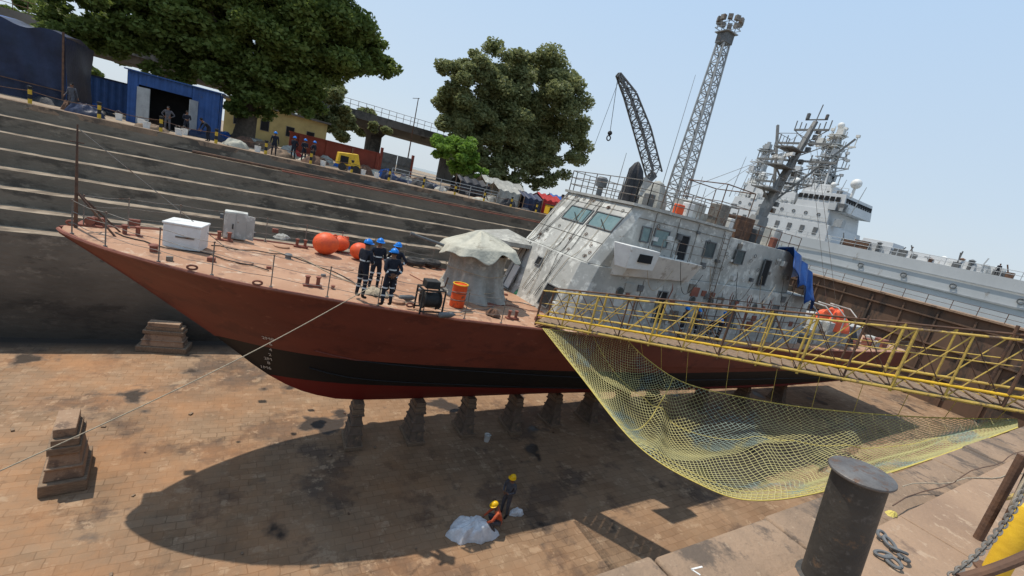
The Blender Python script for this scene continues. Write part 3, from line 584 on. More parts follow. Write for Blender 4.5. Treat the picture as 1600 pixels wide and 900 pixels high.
b=MB(); b.rng(q.x-.38,q.x+.38,q.y-.2,q.y+.25,q.z,q.z+1.05); b.build('cabinet_body','grey',t,bev=.02)
b=MB(); b.rng(q.x-.34,q.x-.01,q.y-.24,q.y-.205,q.z+.05,q.z+1.0); b.build('door','grey',t)
b=MB(); b.box(q+V((.5,-.3,.52)),(.33,.03,.93),Matrix.Rotation(rad(-40),3,'Z')); b.build('door','grey',t)
b=MB(); b.rng(q.x-.1,q.x-.06,q.y-.27,q.y-.24,q.z+.4,q.z+.6); b.build('handle','black',t)
for px,py,lab,s_ in ((507,397,'large round orange buoy leftmost of the cluster on the foredeck',.52),(530,392,'round orange buoy half hidden behind the leftmost one',.40),(560,405,'orange buoy beside the standing men on the foredeck',.42)):
    q=on(px,py); t=thing('marker_buoy',lab,'buoy',q); b=MB(); b.sphere(q+V((0,0,s_*.90)),s_,22,(1.03,1,.92)); b.build('float','orange',t)
    b=MB(); b.torus(q+V((s_*.6,-s_*.2,s_*1.65)),.07,.025,V((1,0,0)),V((0,0,1)),12,6); b.build('lifting_eye','orange',t)
for px,py,lab in ((648,414,'black tyre fender lying on deck behind the four men'),(674,416,'black tyre fender lying right of the other one behind the men')):
    q=on(px,py); b=MB(); b.torus(q+V((0,0,.18)),.34,.17,V((1,0,0)),V((0,1,0)),20,9); tag(b.build('tyre_fender','tyre'),lab,'tyre')
q=on(713,478); t=thing('oil_drum','bright orange oil drum with a yellow rim standing on the foredeck','drum',q)
b=MB(); b.lathe(q,[(.28,0),(.29,.02),(.285,.28),(.3,.3),(.285,.32),(.285,.56),(.3,.58),(.285,.6),(.285,.86),(.295,.88),(.295,.9),(.27,.9),(.27,.87)],24); b.build('barrel','drum',t)
b=MB(); b.torus(q+V((0,0,.9)),.285,.022,V((1,0,0)),V((0,1,0)),24,6); b.build('rim','yellowc',t)
for z_ in (.30,.58): b=MB(); b.torus(q+V((0,0,z_)),.297,.016,V((1,0,0)),V((0,1,0)),24,6); b.build('hoop','rust',t)
q=on(668,487); t=thing('deck_winch','black winch machine on a frame standing left of the orange drum','winch',q)
b=MB()
for dx in (-.4,.4):
    for dy in (-.3,.3): b.beam(q+V((dx,dy,0)),q+V((dx,dy,.85)),.05)
    b.beam(q+V((dx,-.3,.85)),q+V((dx,.3,.85)),.05)
for dy in (-.3,.3): b.beam(q+V((-.4,dy,.85)),q+V((.4,dy,.85)),.05); b.beam(q+V((-.4,dy,.1)),q+V((.4,dy,.1)),.05)
b.build('frame','black',t)
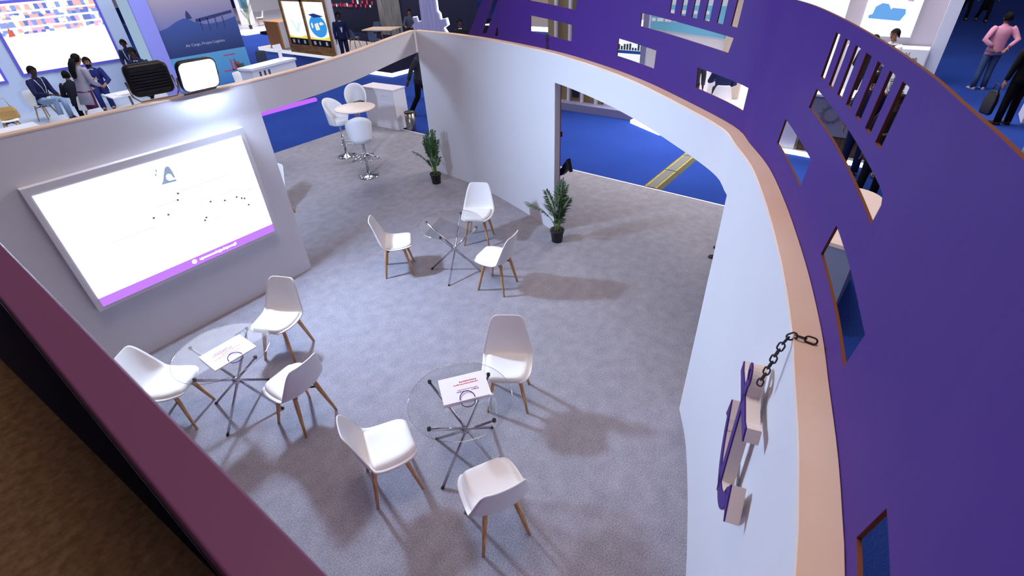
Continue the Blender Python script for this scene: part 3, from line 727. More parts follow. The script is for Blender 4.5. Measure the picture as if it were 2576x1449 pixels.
    for sg in (1, -1): e.ell(HD(.076, .031 * sg, .018), (.010 * k, .015 * k, .009 * k), 8, 6, 0, Hm); e.box(.078, .090, .031 * sg - .02, .031 * sg + .02, .034, .040, 0, Matrix.Translation(hc) @ Hm.to_4x4() @ Matrix.Scale(k, 4))
    e.box(.070, .084, -.022, .022, -.052, -.046, 0, Matrix.Translation(hc) @ Hm.to_4x4() @ Matrix.Scale(k, 4))
    obj('face_marks', e, mat('dark_features', rgb(30, 20, 20), rough=.5), t)
    # hair
    hr = MB(); n = 18; rings = []
    for i in range(8):
        a = pi / 2 * (1 - i / 7.0) if i < 7 else 0
        ring_ = []
        for q in range(n):
            b = 2 * pi * q / n; fr = cos(b)
            low = -.055 if fr < .1 else (.052 if fr > .5 else -.005)
            u = .115 * sin(a) + .018 if i < 7 else low
            if fr > .45: u = max(u, .070)
            r = max(.02, cos(a)) if i < 7 else 1.0
            ring_.append(HD((.096 if fr > 0 else .106) * r * cos(b) - .012, .094 * r * sin(b), u))
        rings.append(ring_)
    hr.loft(rings, 0, True)
    if hair == 'long':
        hr.loft([[HD(-.10 - .10 * min(1, f * 2.2) + dd * .05 * cos(q), .095 * dd * sin(q), .03 - .44 * f) for q in [2 * pi * j / 12 for j in range(12)]] for f, dd in ((0, .8), (.25, 1.05), (.6, 1.0), (.9, .8), (1, .3))], 0, True)
    obj('hair', hr, M_HAIR, t)
    if beard:
        b = MB(); b.ell(HD(.03, 0, -.075), (.058 * k, .068 * k, .045 * k), 14, 8, 0, Hm); obj('beard', b, M_HAIR, t)
    # top garment
    g = MB(); n = 20; prof_ = [(-.10 - hem, .125, .185), (-.02, .125, .182), (.10, .115, .165), (.20, .115, .165), (.34, .128, .190), (.44, .115, .205), (.50, .085, .150), (.535, .060, .070), (.56, .055, .060)]
    if sit: prof_ = [(-.07, .13, .19)] + prof_[1:]
    g.loft([[T(fx_ * cos(2 * pi * q / n), ly * sin(2 * pi * q / n), u) for q in range(n)] for u, fx_, ly in prof_], 0, True)
    for sg in (1, -1):
        sh, el, wr = J[sg, 'a']; s0 = sh + (neck - sh) * .12
        g.tube([s0, sh + (el - sh) * .15, sh.lerp(el, .55), el, el.lerp(wr, .5), wr.lerp(el, .04)], [.072 * k, .074 * k, .064 * k, .056 * k, .050 * k, .042 * k], 14)
    obj('top', g, cloth(top), t)
    if shirt:
        b = MB(); b.loft([[T(.112 - (.028 if u > .45 else 0) - (.03 if u > .5 else 0) + .012, w, u) for w in (-wd, 0, wd)] + [T(.09 - (.03 if u > .45 else 0), wd, u), T(.09 - (.03 if u > .45 else 0), -wd, u)] for u, wd in ((.16, .012), (.34, .045), (.46, .055), (.53, .05))], 0, False); obj('shirt_front', b, cloth(shirt), t)
    if vest:
        b = MB(); b.loft([[T((fx_ + .012) * cos(2 * pi * q / n), (ly + .010) * sin(2 * pi * q / n), u) for q in range(n)] for u, fx_, ly in prof_[1:-1] if u < .51], 0, True); obj('vest', b, cloth(vest), t)
    if lanyard:
        b = MB(); b.tube([T(-.05, .06, .55), T(.08, .085, .50), T(.145, .05, .34), T(.15, .0, .12), T(.145, -.05, .34), T(.08, -.085, .50), T(-.05, -.06, .55)], .008, 6); l_ = obj('lanyard', b, cloth(lanyard), t)
        b = MB(); b.box(-.004, .004, -.05, .05, -.14, 0, 0, Matrix.Translation(T(.155, 0, .12))); obj('badge', b, M_PAPER, l_)
    p = MB()
    if skirt:
        p.loft([[T(a * cos(2 * pi * q / n), b_ * sin(2 * pi * q / n), u) for q in range(n)] for u, a, b_ in ((.0, .13, .19), (-.3, .15, .22), (-.68, .20, .26))], 0, True)
    p.loft([[T(a * cos(2 * pi * q / n), b_ * sin(2 * pi * q / n), u) for q in range(n)] for u, a, b_ in ((.04, .115, .17), (-.04, .128, .182), (-.13 if not sit else -.08, .11, .16))], 0, True)
    for sg in (1, -1):
        hp, kn, an, to = J[sg, 'l']
        p.tube([hp, hp.lerp(kn, .3), kn, kn.lerp(an, .45), an - Vector((0, 0, .03))], [.095 * k, .090 * k, .070 * k, .064 * k, .060 * k], 14)
    obj('trousers', p, cloth(bottom), t)
    for sg in (1, -1):
        hp, kn, an, to = J[sg, 'l']; f = (to - an).normalized(); b = MB(); z0 = min(an.z, to.z) - .085
        A = Vector((an.x, an.y, an.z - .085)); rings = []
        sl = Vector((0, 1, 0)); up_ = f.cross(sl) * -1 if f.cross(sl).z < 0 else f.cross(sl)
        for d_, w, hh in ((-.07, .025, .05), (-.055, .038, .075), (0, .040, .085), (.07, .044, .06), (.14, .046, .045), (.185, .036, .035), (.205, .015, .02)):
            rings.append([A + f * d_ * k + sl * w * c * k + up_ * max(0, s2) * hh * k for c, s2 in [(cos(2 * pi * q / 12), sin(2 * pi * q / 12)) for q in range(12)]])
        b.loft(rings, 0, True); obj('shoe', b, mat('shoe_%d_%d_%d' % shoes, rgb(*shoes), rough=.4), t)
    return t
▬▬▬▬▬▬
**Stated exercise**.
Please restate the material above line by line, exactly, beginning at its first line and ending with the line that contains "b.build('frame','black',t)", without any pictures.

**Task result**.
The Blender Python script for this scene continues. Write part 3, from line 584 on. More parts follow. Write for Blender 4.5. Treat the picture as 1600 pixels wide and 900 pixels high.
b=MB(); b.rng(q.x-.38,q.x+.38,q.y-.2,q.y+.25,q.z,q.z+1.05); b.build('cabinet_body','grey',t,bev=.02)
b=MB(); b.rng(q.x-.34,q.x-.01,q.y-.24,q.y-.205,q.z+.05,q.z+1.0); b.build('door','grey',t)
b=MB(); b.box(q+V((.5,-.3,.52)),(.33,.03,.93),Matrix.Rotation(rad(-40),3,'Z')); b.build('door','grey',t)
b=MB(); b.rng(q.x-.1,q.x-.06,q.y-.27,q.y-.24,q.z+.4,q.z+.6); b.build('handle','black',t)
for px,py,lab,s_ in ((507,397,'large round orange buoy leftmost of the cluster on the foredeck',.52),(530,392,'round orange buoy half hidden behind the leftmost one',.40),(560,405,'orange buoy beside the standing men on the foredeck',.42)):
    q=on(px,py); t=thing('marker_buoy',lab,'buoy',q); b=MB(); b.sphere(q+V((0,0,s_*.90)),s_,22,(1.03,1,.92)); b.build('float','orange',t)
    b=MB(); b.torus(q+V((s_*.6,-s_*.2,s_*1.65)),.07,.025,V((1,0,0)),V((0,0,1)),12,6); b.build('lifting_eye','orange',t)
for px,py,lab in ((648,414,'black tyre fender lying on deck behind the four men'),(674,416,'black tyre fender lying right of the other one behind the men')):
    q=on(px,py); b=MB(); b.torus(q+V((0,0,.18)),.34,.17,V((1,0,0)),V((0,1,0)),20,9); tag(b.build('tyre_fender','tyre'),lab,'tyre')
q=on(713,478); t=thing('oil_drum','bright orange oil drum with a yellow rim standing on the foredeck','drum',q)
b=MB(); b.lathe(q,[(.28,0),(.29,.02),(.285,.28),(.3,.3),(.285,.32),(.285,.56),(.3,.58),(.285,.6),(.285,.86),(.295,.88),(.295,.9),(.27,.9),(.27,.87)],24); b.build('barrel','drum',t)
b=MB(); b.torus(q+V((0,0,.9)),.285,.022,V((1,0,0)),V((0,1,0)),24,6); b.build('rim','yellowc',t)
for z_ in (.30,.58): b=MB(); b.torus(q+V((0,0,z_)),.297,.016,V((1,0,0)),V((0,1,0)),24,6); b.build('hoop','rust',t)
q=on(668,487); t=thing('deck_winch','black winch machine on a frame standing left of the orange drum','winch',q)
b=MB()
for dx in (-.4,.4):
    for dy in (-.3,.3): b.beam(q+V((dx,dy,0)),q+V((dx,dy,.85)),.05)
    b.beam(q+V((dx,-.3,.85)),q+V((dx,.3,.85)),.05)
for dy in (-.3,.3): b.beam(q+V((-.4,dy,.85)),q+V((.4,dy,.85)),.05); b.beam(q+V((-.4,dy,.1)),q+V((.4,dy,.1)),.05)
b.build('frame','black',t)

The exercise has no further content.